One of my long term buddies when he was single, he's now married to a certified HB9 who rakes in the dough btw, would tell girls he was at one bar then he'd leave to go to another one. Then they'd show up and text him and he'd just say he's somewhere else, then they'd follow him to that bar...and guess what, he'd be gone by that time. This would go on all night. At the time I'd be like "what the fvck are you doing??" haha. But it always seemed to work. They wouldn't call him out on it either. These would oftentime be girls he'd had met just once. So either he had built up crazy attraction on that one meeting or, by making them constantly chase him, that was what was building the attraction. Either way it worked.

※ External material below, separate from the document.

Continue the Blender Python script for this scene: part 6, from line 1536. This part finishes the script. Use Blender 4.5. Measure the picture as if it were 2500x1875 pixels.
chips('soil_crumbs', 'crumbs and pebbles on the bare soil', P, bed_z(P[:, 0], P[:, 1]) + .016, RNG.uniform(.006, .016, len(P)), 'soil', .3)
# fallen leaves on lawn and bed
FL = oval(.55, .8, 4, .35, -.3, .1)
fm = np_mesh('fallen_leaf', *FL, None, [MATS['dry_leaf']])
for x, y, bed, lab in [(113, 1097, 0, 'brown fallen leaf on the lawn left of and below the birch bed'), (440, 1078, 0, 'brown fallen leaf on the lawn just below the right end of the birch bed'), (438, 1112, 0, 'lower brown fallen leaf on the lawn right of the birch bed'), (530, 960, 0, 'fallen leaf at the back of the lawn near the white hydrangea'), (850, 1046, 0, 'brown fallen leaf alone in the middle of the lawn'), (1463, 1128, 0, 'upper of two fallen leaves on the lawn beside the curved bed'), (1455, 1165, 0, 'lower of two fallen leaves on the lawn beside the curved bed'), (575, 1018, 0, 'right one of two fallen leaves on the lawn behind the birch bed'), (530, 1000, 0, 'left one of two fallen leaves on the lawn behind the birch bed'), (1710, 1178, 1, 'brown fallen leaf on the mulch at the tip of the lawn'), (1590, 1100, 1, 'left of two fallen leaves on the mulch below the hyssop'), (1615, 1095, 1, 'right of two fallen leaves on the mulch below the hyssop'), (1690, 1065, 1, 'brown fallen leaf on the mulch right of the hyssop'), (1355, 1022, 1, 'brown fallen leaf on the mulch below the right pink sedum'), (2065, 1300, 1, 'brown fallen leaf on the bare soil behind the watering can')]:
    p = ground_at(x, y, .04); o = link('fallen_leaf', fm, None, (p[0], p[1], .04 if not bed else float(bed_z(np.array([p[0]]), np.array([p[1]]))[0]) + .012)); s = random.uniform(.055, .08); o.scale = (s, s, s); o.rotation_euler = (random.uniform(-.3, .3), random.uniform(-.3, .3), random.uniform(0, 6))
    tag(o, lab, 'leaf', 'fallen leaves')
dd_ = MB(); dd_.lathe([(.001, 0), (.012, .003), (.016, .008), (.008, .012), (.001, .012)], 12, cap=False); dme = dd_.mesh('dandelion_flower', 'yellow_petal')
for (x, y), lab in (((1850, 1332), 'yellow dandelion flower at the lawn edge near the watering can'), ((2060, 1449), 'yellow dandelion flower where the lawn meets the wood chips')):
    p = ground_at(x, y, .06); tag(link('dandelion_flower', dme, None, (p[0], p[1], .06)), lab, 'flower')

I think it worked for him, because when they did talk or text, he was fun, witty, etc. When I read this "I don't feel like talking this week. Maybe next week."
I thought that was from a girl. It totally sounds like something b1tchy they'd say when they're not interested or trying to play games. It just sounded cold. The ones with options aren't just going to let that slide.

What I'm asking/saying is there seems to be a fine line. Girls can always get pissed at you for one reason or another but that doesn't mean they're still not attracted to you. I've brought girls home from a bar within 15 minutes of meeting them but it's also taken me a year and a half to bang em (see an earlier thread where I explained this one). Outside factors excluded, I guess it just depends on the girl. The quality ones, the ones most of us are striving after, aren't always going to fall for the BS or give it up right away. Sometimes they will of course, but sometimes, there needs to be some work put in. Also, they're usually not the ones to play games themselves, they don't need to. They're still women and do women things but it's on a lesser scale.